DATASET SECTION:
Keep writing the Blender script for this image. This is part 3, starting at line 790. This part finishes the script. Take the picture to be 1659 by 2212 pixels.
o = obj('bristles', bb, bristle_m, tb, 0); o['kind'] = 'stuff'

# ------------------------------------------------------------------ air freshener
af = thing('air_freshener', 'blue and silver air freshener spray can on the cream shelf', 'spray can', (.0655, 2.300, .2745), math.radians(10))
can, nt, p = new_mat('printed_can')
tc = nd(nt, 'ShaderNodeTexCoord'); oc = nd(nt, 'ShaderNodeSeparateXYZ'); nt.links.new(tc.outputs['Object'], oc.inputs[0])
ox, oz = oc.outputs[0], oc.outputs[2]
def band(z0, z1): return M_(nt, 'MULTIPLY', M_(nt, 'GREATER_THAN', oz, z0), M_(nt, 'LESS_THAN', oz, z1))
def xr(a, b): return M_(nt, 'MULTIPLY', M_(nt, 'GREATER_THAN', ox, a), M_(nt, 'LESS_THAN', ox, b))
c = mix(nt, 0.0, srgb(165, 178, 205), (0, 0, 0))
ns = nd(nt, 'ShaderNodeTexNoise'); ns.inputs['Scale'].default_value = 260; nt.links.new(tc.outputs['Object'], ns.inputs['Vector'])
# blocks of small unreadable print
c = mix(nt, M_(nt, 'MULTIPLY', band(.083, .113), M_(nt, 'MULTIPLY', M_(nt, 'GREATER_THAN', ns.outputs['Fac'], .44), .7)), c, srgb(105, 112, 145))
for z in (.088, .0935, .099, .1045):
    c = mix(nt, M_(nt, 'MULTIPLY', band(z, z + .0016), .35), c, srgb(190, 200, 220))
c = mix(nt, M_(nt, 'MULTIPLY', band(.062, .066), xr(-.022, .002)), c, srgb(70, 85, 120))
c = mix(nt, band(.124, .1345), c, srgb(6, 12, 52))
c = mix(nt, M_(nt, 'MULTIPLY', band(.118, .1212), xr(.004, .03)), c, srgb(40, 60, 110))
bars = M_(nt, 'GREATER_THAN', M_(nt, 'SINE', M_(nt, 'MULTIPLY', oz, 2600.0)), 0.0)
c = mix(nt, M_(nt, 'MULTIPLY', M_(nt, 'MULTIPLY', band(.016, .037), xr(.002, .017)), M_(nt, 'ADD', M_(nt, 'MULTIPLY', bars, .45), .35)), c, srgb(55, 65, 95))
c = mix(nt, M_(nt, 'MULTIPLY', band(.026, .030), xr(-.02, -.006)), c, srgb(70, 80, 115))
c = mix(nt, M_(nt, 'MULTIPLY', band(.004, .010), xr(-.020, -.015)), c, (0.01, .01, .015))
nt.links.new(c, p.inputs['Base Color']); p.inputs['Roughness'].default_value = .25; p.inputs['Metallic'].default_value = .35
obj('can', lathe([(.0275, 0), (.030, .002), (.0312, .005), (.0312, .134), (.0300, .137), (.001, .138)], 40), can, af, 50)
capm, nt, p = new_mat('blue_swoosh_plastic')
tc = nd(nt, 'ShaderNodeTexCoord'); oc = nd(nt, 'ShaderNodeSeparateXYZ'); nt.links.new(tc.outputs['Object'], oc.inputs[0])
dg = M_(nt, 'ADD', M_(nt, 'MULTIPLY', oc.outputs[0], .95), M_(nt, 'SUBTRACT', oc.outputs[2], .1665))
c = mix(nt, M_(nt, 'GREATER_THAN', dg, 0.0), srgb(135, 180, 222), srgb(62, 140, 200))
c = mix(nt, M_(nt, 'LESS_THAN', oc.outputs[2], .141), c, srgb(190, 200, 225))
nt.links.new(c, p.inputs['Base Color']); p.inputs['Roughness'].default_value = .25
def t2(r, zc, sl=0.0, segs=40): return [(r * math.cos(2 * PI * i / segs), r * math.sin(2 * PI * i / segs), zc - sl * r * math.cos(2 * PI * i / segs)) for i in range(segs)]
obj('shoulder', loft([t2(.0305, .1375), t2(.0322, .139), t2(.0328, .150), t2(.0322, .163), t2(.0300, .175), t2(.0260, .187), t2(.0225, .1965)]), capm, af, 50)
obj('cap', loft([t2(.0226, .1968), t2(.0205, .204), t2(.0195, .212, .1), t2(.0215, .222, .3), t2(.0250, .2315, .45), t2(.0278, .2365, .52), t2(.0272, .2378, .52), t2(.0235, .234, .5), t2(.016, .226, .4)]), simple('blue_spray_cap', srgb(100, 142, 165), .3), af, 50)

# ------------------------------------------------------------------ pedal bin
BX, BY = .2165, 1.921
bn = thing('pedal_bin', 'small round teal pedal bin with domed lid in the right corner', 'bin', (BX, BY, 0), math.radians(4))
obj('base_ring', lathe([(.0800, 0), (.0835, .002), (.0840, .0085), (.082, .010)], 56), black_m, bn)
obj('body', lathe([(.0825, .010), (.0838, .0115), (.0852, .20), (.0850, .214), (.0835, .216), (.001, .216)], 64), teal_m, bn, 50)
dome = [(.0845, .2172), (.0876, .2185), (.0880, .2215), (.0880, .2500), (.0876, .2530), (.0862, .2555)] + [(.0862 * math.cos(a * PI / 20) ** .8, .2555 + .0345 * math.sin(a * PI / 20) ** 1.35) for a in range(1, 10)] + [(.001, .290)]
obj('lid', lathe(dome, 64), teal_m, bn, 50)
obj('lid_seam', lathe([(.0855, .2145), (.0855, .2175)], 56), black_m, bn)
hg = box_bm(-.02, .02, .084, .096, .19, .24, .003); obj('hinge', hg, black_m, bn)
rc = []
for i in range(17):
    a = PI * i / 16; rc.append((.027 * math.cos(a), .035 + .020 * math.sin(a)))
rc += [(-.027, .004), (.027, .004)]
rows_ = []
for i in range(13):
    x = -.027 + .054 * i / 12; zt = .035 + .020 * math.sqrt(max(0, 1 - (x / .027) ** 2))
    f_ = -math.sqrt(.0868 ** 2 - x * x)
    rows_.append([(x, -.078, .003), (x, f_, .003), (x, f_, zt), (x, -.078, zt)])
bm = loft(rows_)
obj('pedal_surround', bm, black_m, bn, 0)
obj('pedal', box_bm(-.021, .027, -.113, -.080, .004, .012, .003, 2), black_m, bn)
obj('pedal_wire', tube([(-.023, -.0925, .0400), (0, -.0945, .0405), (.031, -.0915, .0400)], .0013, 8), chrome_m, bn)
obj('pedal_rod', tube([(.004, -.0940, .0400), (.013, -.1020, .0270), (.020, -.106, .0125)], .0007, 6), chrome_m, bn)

EXERCISE INSTRUCTIONS: Verbatim output is expected for the lines from the start of the data to the line in which "o = obj('bristles', bb, bristle_m, tb, 0);" appears, both included.

CORRECT RESULT:
Keep writing the Blender script for this image. This is part 3, starting at line 790. This part finishes the script. Take the picture to be 1659 by 2212 pixels.
o = obj('bristles', bb, bristle_m, tb, 0); o['kind'] = 'stuff'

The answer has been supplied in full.